Call For Border Troops Questioned

Team Infidel

Forum Spin Doctor
Wall Street Journal
March 16, 2009
Pg. 4
By Stephanie Simon
Some civic leaders along the Texas-Mexico border are beginning to speak out against a request by Texas Gov. Rick Perry for federal troops to protect American communities from the drug wars in Mexico.
The White House is reviewing Gov. Perry's request for 1,000 National Guard troops and six helicopters with infrared night vision. Homeland Security Secretary Janet Napolitano said last week that the administration was committed to providing additional resources soon.
Many border officials welcome the promise of additional federal resources. But some are pushing back against a possible military deployment, saying federal troops would inflame tensions and spread fear. They say the border has been unfairly depicted as a scary, lawless place.
"It's incendiary rhetoric," said Tony Payan, a political-science professor at the University of Texas at El Paso. "The border gets a bad rap."
El Paso, which sits directly across the Rio Grande from the violent Ciudad Juarez in Mexico, consistently ranks among the top three safest U.S. cities of its size, according to Federal Bureau of Investigation crime statistics. "That side of the story is not getting out," Mayor John Cook said.
Bob Cook, who runs the economic development corporation that covers El Paso and Juarez, says he hears plenty of concern about instability in Mexico. "It comes up in almost every business meeting I have, every dinner party I go to," he said. But he has lived in El Paso on and off for 20 years and says he has seen no deterioration in the quality of life -- except that Americans are less inclined to cross the border at night. Corporations continue to express interest in setting up factories on both sides of the Rio Grande, he said; four new plants are under construction in Juarez now.
Stationing the military along the border, he said, "would be completely the wrong thing to do," because conditions don't warrant it.
Both Mayor Cook and the sheriff of El Paso County, Richard Wiles, reject the call for immediate deployment of federal troops.
Instead, they are requesting federal help to search all vehicles heading south into Mexico, in hopes of cutting off the cash and weapons that sustain the drug cartels and their affiliated gangs.
Southbound inspections are likely to be a key component of the federal response. Ms. Napolitano has also indicated she plans to send more border patrol agents. But it is unclear whether that deployment will be large enough to satisfy Gov. Perry's request.
A spokeswoman for the governor said he was "hopeful we'll get the help and resources we need" but had not heard from Washington.
Gov. Perry's homeland-security director, Steve McCraw, expressed particular concern about the spread of gangs linked to Mexican drug cartels and armed with weaponry including rocket-propelled grenades and .50-caliber sniper rifles capable of piercing most body armor.
Mr. McCraw said the gangs recruit American teenagers at schools along the border for drug distribution, vehicle theft, smuggling and other crimes.

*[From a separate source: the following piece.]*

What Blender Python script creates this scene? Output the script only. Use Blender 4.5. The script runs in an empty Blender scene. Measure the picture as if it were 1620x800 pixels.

And the sheriff's deputies charged with stopping them are badly outgunned, said Judge Carlos H. Cascos, the chief administrator for Cameron County in the Rio Grande Valley along the border in Texas.
"We're not going to go out there with a 9mm pistol and take on people with AK-47s," Mr. Cascos said. "We need to arm law enforcement better than or equal to the bad guys."
Mr. Cascos said fear hangs heavy along the border. At a recent children's parade in Brownsville, Texas, the sound of two metal chairs banging nearly provoked a stampede, he said. Someone yelled "gunshots" and onlookers fled. The parade was canceled. "People are on edge," Mr. Cascos said
But that tension isn't felt everywhere along the roughly 1,250-mile Texas-Mexico border.
Scott Nicol, an activist who protests the border fencing, took a recent hike along the Texas border, not far from Brownsville, with his wife and teenage daughter. He described the scene as peaceful.
"It's very surreal to read stuff in the papers about how this violence in Mexico is going to spill over," he said. "As far as I've seen, nothing's going on here."